Records with scene code:
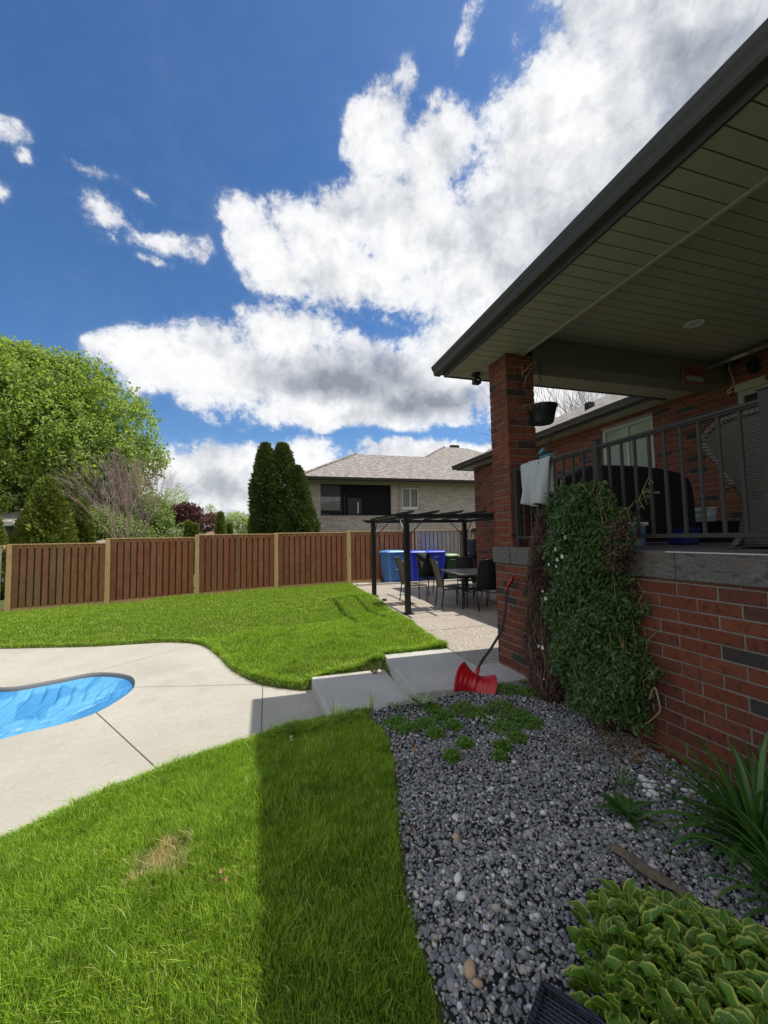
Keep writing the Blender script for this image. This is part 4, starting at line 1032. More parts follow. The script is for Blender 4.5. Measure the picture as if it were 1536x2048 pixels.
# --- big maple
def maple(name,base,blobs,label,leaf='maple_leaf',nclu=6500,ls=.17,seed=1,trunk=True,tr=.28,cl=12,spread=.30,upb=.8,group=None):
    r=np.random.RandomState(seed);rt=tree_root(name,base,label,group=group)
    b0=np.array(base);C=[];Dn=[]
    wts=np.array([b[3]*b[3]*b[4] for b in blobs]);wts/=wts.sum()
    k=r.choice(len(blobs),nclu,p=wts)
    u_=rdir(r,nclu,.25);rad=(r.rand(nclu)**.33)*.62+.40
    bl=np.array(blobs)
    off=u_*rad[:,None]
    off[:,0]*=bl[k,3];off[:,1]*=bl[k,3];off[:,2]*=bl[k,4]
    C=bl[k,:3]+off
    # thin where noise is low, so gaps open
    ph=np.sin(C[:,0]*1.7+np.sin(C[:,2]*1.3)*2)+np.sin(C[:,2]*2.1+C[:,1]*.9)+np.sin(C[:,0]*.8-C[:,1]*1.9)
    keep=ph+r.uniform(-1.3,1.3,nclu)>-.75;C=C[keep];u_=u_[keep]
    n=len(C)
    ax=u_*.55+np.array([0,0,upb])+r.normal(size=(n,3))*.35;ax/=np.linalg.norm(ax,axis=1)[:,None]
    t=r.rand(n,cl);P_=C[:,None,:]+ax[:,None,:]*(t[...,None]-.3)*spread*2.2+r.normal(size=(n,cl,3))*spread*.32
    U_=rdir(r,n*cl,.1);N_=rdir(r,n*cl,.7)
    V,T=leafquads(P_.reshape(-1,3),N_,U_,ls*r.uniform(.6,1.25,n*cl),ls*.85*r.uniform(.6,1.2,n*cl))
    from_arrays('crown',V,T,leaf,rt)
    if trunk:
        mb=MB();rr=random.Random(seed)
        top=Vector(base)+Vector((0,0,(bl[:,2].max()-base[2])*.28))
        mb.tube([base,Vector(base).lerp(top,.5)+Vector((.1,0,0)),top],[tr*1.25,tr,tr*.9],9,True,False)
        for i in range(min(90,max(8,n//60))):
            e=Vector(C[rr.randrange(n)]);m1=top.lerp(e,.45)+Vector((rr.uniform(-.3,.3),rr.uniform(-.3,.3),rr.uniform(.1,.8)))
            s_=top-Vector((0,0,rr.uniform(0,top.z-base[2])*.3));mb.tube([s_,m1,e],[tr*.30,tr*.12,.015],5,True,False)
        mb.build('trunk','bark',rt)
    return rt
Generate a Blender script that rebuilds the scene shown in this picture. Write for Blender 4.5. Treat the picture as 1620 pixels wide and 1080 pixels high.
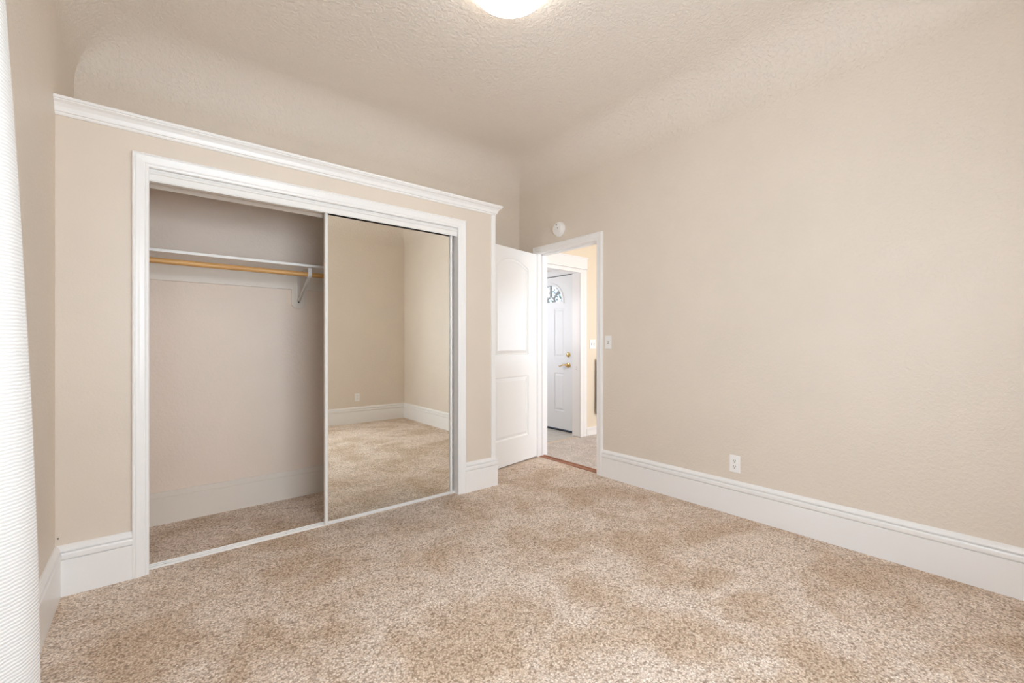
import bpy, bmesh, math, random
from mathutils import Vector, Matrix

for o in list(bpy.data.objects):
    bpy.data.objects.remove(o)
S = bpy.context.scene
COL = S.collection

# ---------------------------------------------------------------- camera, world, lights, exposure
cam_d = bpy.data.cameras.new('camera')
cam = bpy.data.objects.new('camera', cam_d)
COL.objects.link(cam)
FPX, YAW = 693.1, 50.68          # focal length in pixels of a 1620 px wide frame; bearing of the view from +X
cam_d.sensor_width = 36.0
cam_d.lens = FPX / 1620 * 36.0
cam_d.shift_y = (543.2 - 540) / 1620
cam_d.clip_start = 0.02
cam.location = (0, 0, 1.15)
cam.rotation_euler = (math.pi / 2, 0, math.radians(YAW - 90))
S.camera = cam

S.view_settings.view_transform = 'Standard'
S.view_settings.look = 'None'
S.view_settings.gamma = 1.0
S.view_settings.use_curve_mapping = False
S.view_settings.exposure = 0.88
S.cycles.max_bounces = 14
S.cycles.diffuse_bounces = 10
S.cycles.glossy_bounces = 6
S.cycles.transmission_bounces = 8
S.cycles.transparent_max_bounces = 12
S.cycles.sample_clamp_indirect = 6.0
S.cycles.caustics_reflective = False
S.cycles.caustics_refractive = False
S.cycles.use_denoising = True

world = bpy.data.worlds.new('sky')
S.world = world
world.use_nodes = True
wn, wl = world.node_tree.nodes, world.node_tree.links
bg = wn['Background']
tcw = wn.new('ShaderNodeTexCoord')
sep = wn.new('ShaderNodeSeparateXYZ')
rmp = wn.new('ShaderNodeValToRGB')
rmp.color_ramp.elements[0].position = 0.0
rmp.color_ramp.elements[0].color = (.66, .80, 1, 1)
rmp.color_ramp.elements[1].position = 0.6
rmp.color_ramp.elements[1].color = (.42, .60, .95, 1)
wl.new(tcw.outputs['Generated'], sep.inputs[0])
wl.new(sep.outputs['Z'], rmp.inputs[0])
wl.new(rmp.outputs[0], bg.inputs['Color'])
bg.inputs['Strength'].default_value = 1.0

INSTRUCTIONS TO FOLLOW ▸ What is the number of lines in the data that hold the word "pixels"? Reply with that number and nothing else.

TASK OUTPUT ▸ 3